Günümüzdeki ölümle ilgili adetlerde de eski Türk inanışlarının izlerine oldukça fazla rastlanmaktadır. Mezar yapıları, ölünün ardından dağıtılan yemekler, ölünün belirli günlerde anılması ve gömülmeyle ilgili adetler hep eski Türk inanışlarından izler taşımaktadır. Eski Türklerde önemli birisi öldüğü zaman önce bir süre yurtta bekletilir, kurgan veya mezar inşa edildikten ve törenler tamamlandıktan sonra da mezara gömülürdü. Bunun yanı sıra mezarların üzerlerine dikilen “taşbaba”, “taşata” ya da “taşnene” adı verilen heykeller de bugünkü mezar taşı geleneğinin temelleridir. Mezar taşı geleneği İslamiyet’e ait bir unsur değildir. Ayrıca toplu mezar ziyaretleri de ölüler kültüyle alakalı eski Türklerden günümüze ulaşan bir adettir. Ölü gömmeyle ilgili bir diğer adet ise ölülerin güneş battıktan sonra gömülmemesidir. Bunun sebebi eski Türklerde güneş battıktan sonra yerin mühürlendiğine ve bu vakitten sonra yer kazılırsa kötü ruhların dışarıya çıkacağına olan inançtır. Eski Türk inanışlarındaki ölülere ilişkin uygulamalardan günümüze ulaşanlardan biri de ölü aşıdır. Bugün ölen kişilerin ardından dağıtılan helva ya da yemek, eski Türklerdeki “yoğ” törenlerinin bir devamı şeklindedir. İltar, yoğ törenlerini, “Eski Türkler, ölülerine aş vermeyi en önemli görev sayar ve yoğ adını verdikleri törenler düzenlerlerdi. İlk çağlarda aş doğrudan doğruya ölüye verilir yani mezarına koyulur veya dökülürdü” şeklinde açıklamaktadır. Anadolu’da kişi, ölümünün kırkıncı, elli ikinci, nadiren de üçüncü ve yedinci günlerinde yemekle anılır. Bu sayılar günümüzde bize bir şey ifade etmese de eski inanç sisteminde belirli anlamları vardır; “inanışlara göre ölüler ancak ölümlerinden üç, yedi ya da kırk gün sonra verilen cenaze şöleninin ardından bir daha dönmemek üzere ölüler âlemine giderler.” 

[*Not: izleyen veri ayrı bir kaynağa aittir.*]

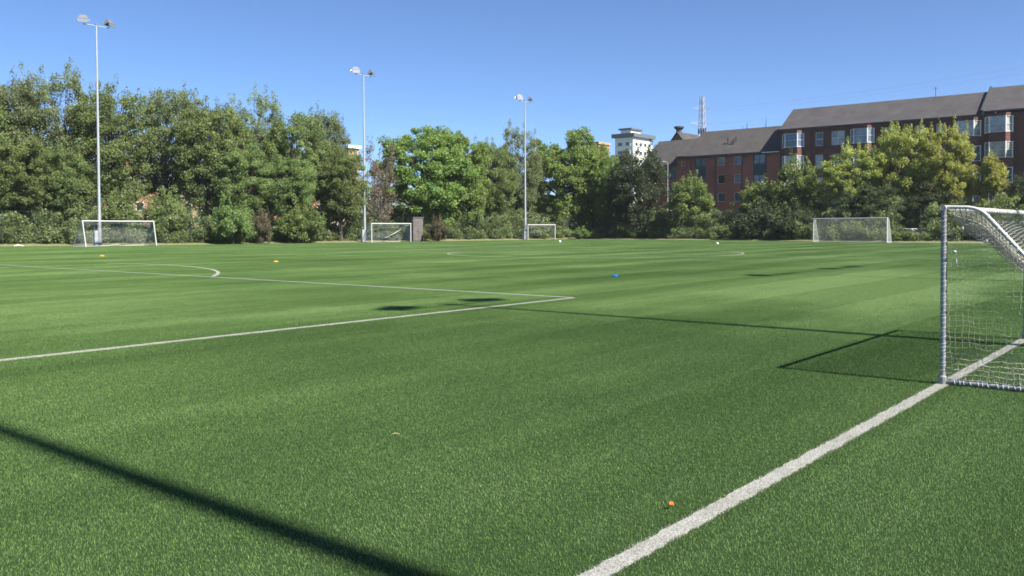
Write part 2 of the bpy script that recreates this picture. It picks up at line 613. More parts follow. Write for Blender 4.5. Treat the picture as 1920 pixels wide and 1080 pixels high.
white_blades = []
for name, pts, hw in LINES:
    g = MB()
    rows = []
    P = [W(u, n) for u, n in pts]
    for i, p in enumerate(P):
        d = (P[min(i + 1, len(P) - 1)] - P[max(i - 1, 0)]).normalized()
        s = Vector((-d.y, d.x, 0))
        j0, j1 = rng.uniform(-0.014, 0.006, 2)
        a, b = p + s * (hw + j0), p - s * (hw + j1)
        zp = PILE - (.0028 if p.length < 20 else 0)
        rows.append([(a.x, a.y, -0.005), (a.x, a.y, zp), (b.x, b.y, zp), (b.x, b.y, -0.005)])
    k = 0
    for i in range(len(rows) - 1):
        q0, q1 = rows[i], rows[i + 1]
        g.poly(q0 + q1, [(0, 4, 5, 1), (1, 5, 6, 2), (2, 6, 7, 3)])
    o = g.build(name, M['line'], pitch, recalc=True)
    # white fibres on the stretch near the camera
    cnt = 0
    for i in range(len(P) - 1):
        mid = (P[i] + P[i + 1]) / 2
        dist = mid.length
        if mid.y < 1.0 or dist > 22:
            continue
        L = (P[i + 1] - P[i]).length
        m = int(L * hw * 2 * 26000 * (1.0 if dist < 10 else 0.5))
        d = (P[i + 1] - P[i]).normalized()
        s = Vector((-d.y, d.x, 0))
        t_ = rng.uniform(0, L, m)
        w_ = rng.normal(0, 1, m).clip(-1.6, 1.6)
        w_ = rng.uniform(-1.0, 1.0, m) * (hw + 0.018 * rng.uniform(0, 1, m))
        xy = np.array([[P[i].x + d.x * a + s.x * b, P[i].y + d.y * a + s.y * b] for a, b in zip(t_, w_)])
        white_blades.append((o, xy))

def blade_geo(xy, lean, seed, h0=0.008, h1=0.017, width=0.0015, z0=0.0):
    """one bent triangle pair per fibre: (verts, faces, tint)"""
    r = np.random.default_rng(seed)
    m = len(xy)
    h = r.uniform(h0, h1, m)
    ang = r.uniform(0, 2 * math.pi, m)
    w = width * r.uniform(0.7, 1.3, m)
    dx = lean[0] * h + r.normal(0, 0.34, m) * h
    dy = lean[1] * h + r.normal(0, 0.34, m) * h
    bx, by = np.cos(ang) * w * 0.5, np.sin(ang) * w * 0.5
    v = np.empty((m, 5, 3))
    v[:, 0] = np.c_[xy[:, 0] - bx, xy[:, 1] - by, np.full(m, z0)]
    v[:, 1] = np.c_[xy[:, 0] + bx, xy[:, 1] + by, np.full(m, z0)]
    v[:, 2] = np.c_[xy[:, 0] + bx + dx * 0.35, xy[:, 1] + by + dy * 0.35, z0 + h * 0.62]
    v[:, 3] = np.c_[xy[:, 0] - bx + dx * 0.35, xy[:, 1] - by + dy * 0.35, z0 + h * 0.62]
    tip = np.sqrt(np.clip(1 - 0.25 * (dx ** 2 + dy ** 2) / h ** 2, 0.25, 1))
    v[:, 4] = np.c_[xy[:, 0] + dx, xy[:, 1] + dy, z0 + h * tip]
    base = (np.arange(m) * 5)[:, None]
    f = np.concatenate([base + np.array([[0, 1, 2]]), base + np.array([[0, 2, 3]]), base + np.array([[3, 2, 4]])])
    tint = np.repeat(r.uniform(0, 1, m) ** 1.0, 5)
    return v.reshape(-1, 3), f, tint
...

Nazar ile ilgili uygulamalar da halk arasında oldukça yaygın olan ve kökleri eski Türk inanışlarına dayanan uygulamalardır. Kurşun dökme, göz değmesine karşı nazar boncuğu takma ve “tu-tu-tu”lama bunların en yaygın olanlarıdır. Şamanizm’de “kut dökme” ya da “kut kuyma” olarak anılan kurşun dökme, “kötü ruhlardan birinin çaldığı kutu, yani ‘talih, saadet unsurunu’ geri döndürmek için yapılan bir sihri ayindir.” Günümüzde de talihi kötü giden insanlar için kurşun dökülerek talihleri açılmaya çalışılır. Göz değmesi inancı da kişinin ruhunun Erlik’in (şeytanın) buyruğu altına girdiği inancıyla ilintilidir. Kişi bu durumda her kötülüğü yapabilmekte ve kimi zaman bunun farkına varmakta, kimi zamansa varamamaktadır. Kötü iyeyi (ruhu) uzaklaştırmak için en sık mavi boncuk kullanılır. Türkler bu nesneyi çok eski zamanlardan beri kullanmaktadırlar. Boncuğun mavi olmasının sebebi, Türkler arasında mavi göze çok seyrek rastlanması ve mavi gözün olağanüstü güce sahip olduğuna inanılmasıyla ilintilidir. Bu sebeple çocuklarını mavi gözlü kişilerden saklama gereği duymuşlardır. Günümüzde de hâlâ mavi gözlü kişilerin nazarının değdiğine inanılmaktadır. Nazara karşı alınan bir diğer tedbir ise beğeniyle bakılan canlı veya cansız varlığın olduğu yöne doğru “tü-tü-tü” şeklinde tükürür gibi yapılmasıdır. Bu davranış, içinde varlığını bildiği kara iyeyi şaşırtmaya yönelik bir davranıştır. Böylelikle beğeniyle bakılan varlık, kişinin içindeki kötü ruhlardan korunmaktadır.